Antes de passar o papel para o chinês Gordon Liu, era o diretor americano Quentin Tarantino quem iria interpretar o monge Pai Mei, um dos personagens mais engraçados de Kill Bill: volume 2 (Kill Bill: vol 2, Estados Unidos, 2004), com estréia nacional na sexta-feira 8. Instrutor de artes marciais da Noiva (Uma Thurman), agora chamada Beatrix Kiddo, Pai Mei foge do perfil do mestre sereno, passando suas lições com sadismo e arrogância. Ao final de cada golpe, ordem ou aprovação, ele joga a longa barba branca para trás dos ombros, num gesto de vaidade afetada. Tipo perfeito para Tarantino, conhecido pela falta de modéstia. Nos extras do DVD de Kill Bill: volume 1(Imagem Filmes), recém-lançado, o diretor mergulha em síndrome de pavão. “A idéia geral de Kill Bill era testar os limites do meu talento”, diz. “Eu não queria fazer o filme a não ser que fizesse melhor que todo mundo. Foi um teste para mostrar o quanto eu sou bom.”

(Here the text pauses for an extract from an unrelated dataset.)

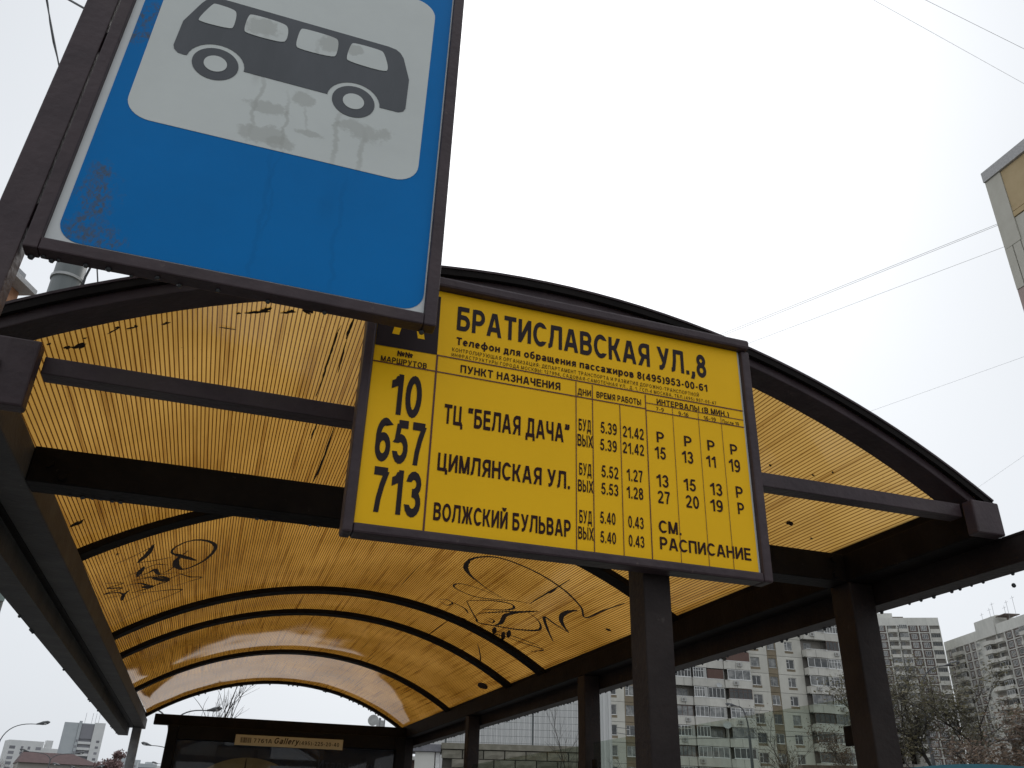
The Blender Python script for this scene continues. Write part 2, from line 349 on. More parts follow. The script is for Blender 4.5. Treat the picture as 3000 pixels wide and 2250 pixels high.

Que Tarantino tem talento é óbvio. Basta rever Kill Bill: volume 1, seu melhor trabalho. Mas, como desenvoltura tem limites, o volume 2 deixa a desejar. A história começa em preto-e-branco, com Beatrix Kiddo dirigindo um Karmann Ghia conversível. Está indo matar Bill (David Carradine). Mas antes, na trama cheia de idas e vindas, ela tem que passar pelos cadávares de Budd (Michael Madsen) e Ellen Driver (Darryl Hannah), membros do Esquadrão Assassino Víboras Mortais. Enterrada viva por Budd numa sequência genial, desaconselhável para claustrofóbicos, a Noiva escapa do caixão e sai no encalço de Ellen. A cruel loira de tapa-olhos perderá a outra vista numa luta de espadas no diminuto espaço de um trailer repleto de revistas pornôs. Trata-se do refúgio do alcoólatra Budd, eliminado pela própria Ellen com a picada de uma cobra californiana colocada numa mala recheada de dólares. Essa pequena amostra é suficiente para revelar a inacreditável mistura de gêneros e referências trash do samurai-spaghetti de Tarantino. Repleto de cenas formidáveis, o filme, contudo, causa certo enfado. Não pelo ritmo menos alucinante nem pela perversidade requintada. O que o atrapalha são os personagens paralelos dispensáveis e os papo-furados intermináveis, no estilo da conversa sobre batatas fritas de Pulp fiction – tempo de violência.